Work to do: Repeat everything in the material exactly.

Data shown:
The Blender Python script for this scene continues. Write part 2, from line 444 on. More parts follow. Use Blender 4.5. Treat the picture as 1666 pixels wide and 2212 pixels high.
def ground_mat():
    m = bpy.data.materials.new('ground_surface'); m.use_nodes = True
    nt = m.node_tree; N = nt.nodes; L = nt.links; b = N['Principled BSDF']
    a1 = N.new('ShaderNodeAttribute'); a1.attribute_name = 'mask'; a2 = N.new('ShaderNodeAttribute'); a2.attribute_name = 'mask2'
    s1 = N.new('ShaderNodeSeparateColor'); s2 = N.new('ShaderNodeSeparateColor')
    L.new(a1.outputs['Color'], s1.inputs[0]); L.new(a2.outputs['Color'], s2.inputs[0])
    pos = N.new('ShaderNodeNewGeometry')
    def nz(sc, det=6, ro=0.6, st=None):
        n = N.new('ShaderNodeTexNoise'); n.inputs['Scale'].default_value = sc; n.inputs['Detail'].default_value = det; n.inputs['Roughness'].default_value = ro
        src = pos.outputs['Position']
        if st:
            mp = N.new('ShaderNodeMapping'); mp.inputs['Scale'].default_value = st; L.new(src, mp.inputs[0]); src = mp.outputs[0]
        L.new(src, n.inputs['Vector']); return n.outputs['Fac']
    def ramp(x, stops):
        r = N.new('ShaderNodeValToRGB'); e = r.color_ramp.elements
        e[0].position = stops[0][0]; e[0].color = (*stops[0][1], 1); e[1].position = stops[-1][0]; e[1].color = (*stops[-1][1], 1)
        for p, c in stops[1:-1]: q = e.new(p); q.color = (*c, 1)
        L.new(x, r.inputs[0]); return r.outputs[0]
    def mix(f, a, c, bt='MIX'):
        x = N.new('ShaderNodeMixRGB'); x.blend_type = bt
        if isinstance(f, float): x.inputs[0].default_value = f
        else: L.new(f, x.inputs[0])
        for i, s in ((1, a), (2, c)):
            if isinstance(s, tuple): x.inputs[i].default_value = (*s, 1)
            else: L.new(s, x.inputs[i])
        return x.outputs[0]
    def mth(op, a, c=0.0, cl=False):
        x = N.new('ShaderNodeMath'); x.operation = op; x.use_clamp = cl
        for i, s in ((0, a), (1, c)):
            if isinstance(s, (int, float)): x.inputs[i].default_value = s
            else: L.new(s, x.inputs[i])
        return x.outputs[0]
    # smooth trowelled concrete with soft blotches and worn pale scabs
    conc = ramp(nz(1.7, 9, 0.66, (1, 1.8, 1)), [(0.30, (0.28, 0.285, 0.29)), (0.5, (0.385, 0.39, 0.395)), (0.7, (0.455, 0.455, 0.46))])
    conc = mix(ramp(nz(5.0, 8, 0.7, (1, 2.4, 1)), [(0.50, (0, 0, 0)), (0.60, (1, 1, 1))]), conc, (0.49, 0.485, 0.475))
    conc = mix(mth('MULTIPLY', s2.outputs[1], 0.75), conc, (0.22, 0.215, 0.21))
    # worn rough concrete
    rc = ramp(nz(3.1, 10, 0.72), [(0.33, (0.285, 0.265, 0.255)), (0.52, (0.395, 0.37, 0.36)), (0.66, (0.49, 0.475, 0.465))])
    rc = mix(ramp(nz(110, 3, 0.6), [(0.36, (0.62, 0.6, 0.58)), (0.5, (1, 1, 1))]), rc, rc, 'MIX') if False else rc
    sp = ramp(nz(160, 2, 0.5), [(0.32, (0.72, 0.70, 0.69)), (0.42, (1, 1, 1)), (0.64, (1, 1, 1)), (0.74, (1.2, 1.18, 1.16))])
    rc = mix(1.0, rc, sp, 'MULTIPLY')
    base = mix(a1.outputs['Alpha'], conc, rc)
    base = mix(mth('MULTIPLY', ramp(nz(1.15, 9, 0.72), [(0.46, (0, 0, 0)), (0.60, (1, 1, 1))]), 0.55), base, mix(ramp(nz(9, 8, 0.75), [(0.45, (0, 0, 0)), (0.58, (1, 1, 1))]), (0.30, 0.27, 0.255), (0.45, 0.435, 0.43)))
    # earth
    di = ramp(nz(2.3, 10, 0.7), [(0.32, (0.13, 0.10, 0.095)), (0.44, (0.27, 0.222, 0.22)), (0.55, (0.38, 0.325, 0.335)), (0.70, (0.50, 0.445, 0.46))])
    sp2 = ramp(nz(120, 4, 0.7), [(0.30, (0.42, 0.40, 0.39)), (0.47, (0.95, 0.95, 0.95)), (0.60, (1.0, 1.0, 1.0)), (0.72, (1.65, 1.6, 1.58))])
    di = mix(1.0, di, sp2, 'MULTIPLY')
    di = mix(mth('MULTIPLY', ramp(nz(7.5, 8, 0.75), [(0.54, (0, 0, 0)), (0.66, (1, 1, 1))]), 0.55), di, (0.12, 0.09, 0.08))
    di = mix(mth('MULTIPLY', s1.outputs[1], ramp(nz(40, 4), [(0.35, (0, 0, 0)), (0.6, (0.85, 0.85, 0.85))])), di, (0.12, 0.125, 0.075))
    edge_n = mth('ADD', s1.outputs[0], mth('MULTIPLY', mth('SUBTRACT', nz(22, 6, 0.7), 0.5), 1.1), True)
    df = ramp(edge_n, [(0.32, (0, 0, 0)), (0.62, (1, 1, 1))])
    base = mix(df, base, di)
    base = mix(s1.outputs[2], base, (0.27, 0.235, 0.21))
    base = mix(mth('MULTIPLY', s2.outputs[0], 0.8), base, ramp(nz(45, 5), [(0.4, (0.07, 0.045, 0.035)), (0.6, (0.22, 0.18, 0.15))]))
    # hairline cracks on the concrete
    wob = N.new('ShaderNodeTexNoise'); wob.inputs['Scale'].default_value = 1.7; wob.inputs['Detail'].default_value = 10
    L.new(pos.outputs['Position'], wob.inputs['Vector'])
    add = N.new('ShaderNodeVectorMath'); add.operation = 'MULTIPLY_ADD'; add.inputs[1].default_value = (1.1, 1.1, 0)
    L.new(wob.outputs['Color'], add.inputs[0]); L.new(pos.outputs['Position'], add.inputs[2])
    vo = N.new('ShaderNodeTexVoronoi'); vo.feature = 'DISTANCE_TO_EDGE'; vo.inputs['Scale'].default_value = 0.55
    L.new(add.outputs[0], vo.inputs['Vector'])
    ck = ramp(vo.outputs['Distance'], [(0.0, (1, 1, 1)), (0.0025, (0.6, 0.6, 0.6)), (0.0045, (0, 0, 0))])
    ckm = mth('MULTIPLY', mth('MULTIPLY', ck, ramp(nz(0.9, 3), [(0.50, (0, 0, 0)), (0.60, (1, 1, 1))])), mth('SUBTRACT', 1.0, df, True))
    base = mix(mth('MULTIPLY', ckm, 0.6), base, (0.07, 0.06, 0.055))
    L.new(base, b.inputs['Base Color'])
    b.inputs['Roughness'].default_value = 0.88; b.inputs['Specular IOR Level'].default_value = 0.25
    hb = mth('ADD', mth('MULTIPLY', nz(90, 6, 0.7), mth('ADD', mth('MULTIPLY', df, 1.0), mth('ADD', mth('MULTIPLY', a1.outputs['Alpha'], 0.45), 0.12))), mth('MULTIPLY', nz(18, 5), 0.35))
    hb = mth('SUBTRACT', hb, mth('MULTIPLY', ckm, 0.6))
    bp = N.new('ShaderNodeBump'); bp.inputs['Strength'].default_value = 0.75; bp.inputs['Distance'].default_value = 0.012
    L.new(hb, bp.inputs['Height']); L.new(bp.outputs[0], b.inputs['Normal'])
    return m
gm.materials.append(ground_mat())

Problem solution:
The Blender Python script for this scene continues. Write part 2, from line 444 on. More parts follow. Use Blender 4.5. Treat the picture as 1666 pixels wide and 2212 pixels high.
def ground_mat():
    m = bpy.data.materials.new('ground_surface'); m.use_nodes = True
    nt = m.node_tree; N = nt.nodes; L = nt.links; b = N['Principled BSDF']
    a1 = N.new('ShaderNodeAttribute'); a1.attribute_name = 'mask'; a2 = N.new('ShaderNodeAttribute'); a2.attribute_name = 'mask2'
    s1 = N.new('ShaderNodeSeparateColor'); s2 = N.new('ShaderNodeSeparateColor')
    L.new(a1.outputs['Color'], s1.inputs[0]); L.new(a2.outputs['Color'], s2.inputs[0])
    pos = N.new('ShaderNodeNewGeometry')
    def nz(sc, det=6, ro=0.6, st=None):
        n = N.new('ShaderNodeTexNoise'); n.inputs['Scale'].default_value = sc; n.inputs['Detail'].default_value = det; n.inputs['Roughness'].default_value = ro
        src = pos.outputs['Position']
        if st:
            mp = N.new('ShaderNodeMapping'); mp.inputs['Scale'].default_value = st; L.new(src, mp.inputs[0]); src = mp.outputs[0]
        L.new(src, n.inputs['Vector']); return n.outputs['Fac']
    def ramp(x, stops):
        r = N.new('ShaderNodeValToRGB'); e = r.color_ramp.elements
        e[0].position = stops[0][0]; e[0].color = (*stops[0][1], 1); e[1].position = stops[-1][0]; e[1].color = (*stops[-1][1], 1)
        for p, c in stops[1:-1]: q = e.new(p); q.color = (*c, 1)
        L.new(x, r.inputs[0]); return r.outputs[0]
    def mix(f, a, c, bt='MIX'):
        x = N.new('ShaderNodeMixRGB'); x.blend_type = bt
        if isinstance(f, float): x.inputs[0].default_value = f
        else: L.new(f, x.inputs[0])
        for i, s in ((1, a), (2, c)):
            if isinstance(s, tuple): x.inputs[i].default_value = (*s, 1)
            else: L.new(s, x.inputs[i])
        return x.outputs[0]
    def mth(op, a, c=0.0, cl=False):
        x = N.new('ShaderNodeMath'); x.operation = op; x.use_clamp = cl
        for i, s in ((0, a), (1, c)):
            if isinstance(s, (int, float)): x.inputs[i].default_value = s
            else: L.new(s, x.inputs[i])
        return x.outputs[0]
    # smooth trowelled concrete with soft blotches and worn pale scabs
    conc = ramp(nz(1.7, 9, 0.66, (1, 1.8, 1)), [(0.30, (0.28, 0.285, 0.29)), (0.5, (0.385, 0.39, 0.395)), (0.7, (0.455, 0.455, 0.46))])
    conc = mix(ramp(nz(5.0, 8, 0.7, (1, 2.4, 1)), [(0.50, (0, 0, 0)), (0.60, (1, 1, 1))]), conc, (0.49, 0.485, 0.475))
    conc = mix(mth('MULTIPLY', s2.outputs[1], 0.75), conc, (0.22, 0.215, 0.21))
    # worn rough concrete
    rc = ramp(nz(3.1, 10, 0.72), [(0.33, (0.285, 0.265, 0.255)), (0.52, (0.395, 0.37, 0.36)), (0.66, (0.49, 0.475, 0.465))])
    rc = mix(ramp(nz(110, 3, 0.6), [(0.36, (0.62, 0.6, 0.58)), (0.5, (1, 1, 1))]), rc, rc, 'MIX') if False else rc
    sp = ramp(nz(160, 2, 0.5), [(0.32, (0.72, 0.70, 0.69)), (0.42, (1, 1, 1)), (0.64, (1, 1, 1)), (0.74, (1.2, 1.18, 1.16))])
    rc = mix(1.0, rc, sp, 'MULTIPLY')
    base = mix(a1.outputs['Alpha'], conc, rc)
    base = mix(mth('MULTIPLY', ramp(nz(1.15, 9, 0.72), [(0.46, (0, 0, 0)), (0.60, (1, 1, 1))]), 0.55), base, mix(ramp(nz(9, 8, 0.75), [(0.45, (0, 0, 0)), (0.58, (1, 1, 1))]), (0.30, 0.27, 0.255), (0.45, 0.435, 0.43)))
    # earth
    di = ramp(nz(2.3, 10, 0.7), [(0.32, (0.13, 0.10, 0.095)), (0.44, (0.27, 0.222, 0.22)), (0.55, (0.38, 0.325, 0.335)), (0.70, (0.50, 0.445, 0.46))])
    sp2 = ramp(nz(120, 4, 0.7), [(0.30, (0.42, 0.40, 0.39)), (0.47, (0.95, 0.95, 0.95)), (0.60, (1.0, 1.0, 1.0)), (0.72, (1.65, 1.6, 1.58))])
    di = mix(1.0, di, sp2, 'MULTIPLY')
    di = mix(mth('MULTIPLY', ramp(nz(7.5, 8, 0.75), [(0.54, (0, 0, 0)), (0.66, (1, 1, 1))]), 0.55), di, (0.12, 0.09, 0.08))
    di = mix(mth('MULTIPLY', s1.outputs[1], ramp(nz(40, 4), [(0.35, (0, 0, 0)), (0.6, (0.85, 0.85, 0.85))])), di, (0.12, 0.125, 0.075))
    edge_n = mth('ADD', s1.outputs[0], mth('MULTIPLY', mth('SUBTRACT', nz(22, 6, 0.7), 0.5), 1.1), True)
    df = ramp(edge_n, [(0.32, (0, 0, 0)), (0.62, (1, 1, 1))])
    base = mix(df, base, di)
    base = mix(s1.outputs[2], base, (0.27, 0.235, 0.21))
    base = mix(mth('MULTIPLY', s2.outputs[0], 0.8), base, ramp(nz(45, 5), [(0.4, (0.07, 0.045, 0.035)), (0.6, (0.22, 0.18, 0.15))]))
    # hairline cracks on the concrete
    wob = N.new('ShaderNodeTexNoise'); wob.inputs['Scale'].default_value = 1.7; wob.inputs['Detail'].default_value = 10
    L.new(pos.outputs['Position'], wob.inputs['Vector'])
    add = N.new('ShaderNodeVectorMath'); add.operation = 'MULTIPLY_ADD'; add.inputs[1].default_value = (1.1, 1.1, 0)
    L.new(wob.outputs['Color'], add.inputs[0]); L.new(pos.outputs['Position'], add.inputs[2])
    vo = N.new('ShaderNodeTexVoronoi'); vo.feature = 'DISTANCE_TO_EDGE'; vo.inputs['Scale'].default_value = 0.55
    L.new(add.outputs[0], vo.inputs['Vector'])
    ck = ramp(vo.outputs['Distance'], [(0.0, (1, 1, 1)), (0.0025, (0.6, 0.6, 0.6)), (0.0045, (0, 0, 0))])
    ckm = mth('MULTIPLY', mth('MULTIPLY', ck, ramp(nz(0.9, 3), [(0.50, (0, 0, 0)), (0.60, (1, 1, 1))])), mth('SUBTRACT', 1.0, df, True))
    base = mix(mth('MULTIPLY', ckm, 0.6), base, (0.07, 0.06, 0.055))
    L.new(base, b.inputs['Base Color'])
    b.inputs['Roughness'].default_value = 0.88; b.inputs['Specular IOR Level'].default_value = 0.25
    hb = mth('ADD', mth('MULTIPLY', nz(90, 6, 0.7), mth('ADD', mth('MULTIPLY', df, 1.0), mth('ADD', mth('MULTIPLY', a1.outputs['Alpha'], 0.45), 0.12))), mth('MULTIPLY', nz(18, 5), 0.35))
    hb = mth('SUBTRACT', hb, mth('MULTIPLY', ckm, 0.6))
    bp = N.new('ShaderNodeBump'); bp.inputs['Strength'].default_value = 0.75; bp.inputs['Distance'].default_value = 0.012
    L.new(hb, bp.inputs['Height']); L.new(bp.outputs[0], b.inputs['Normal'])
    return m
gm.materials.append(ground_mat())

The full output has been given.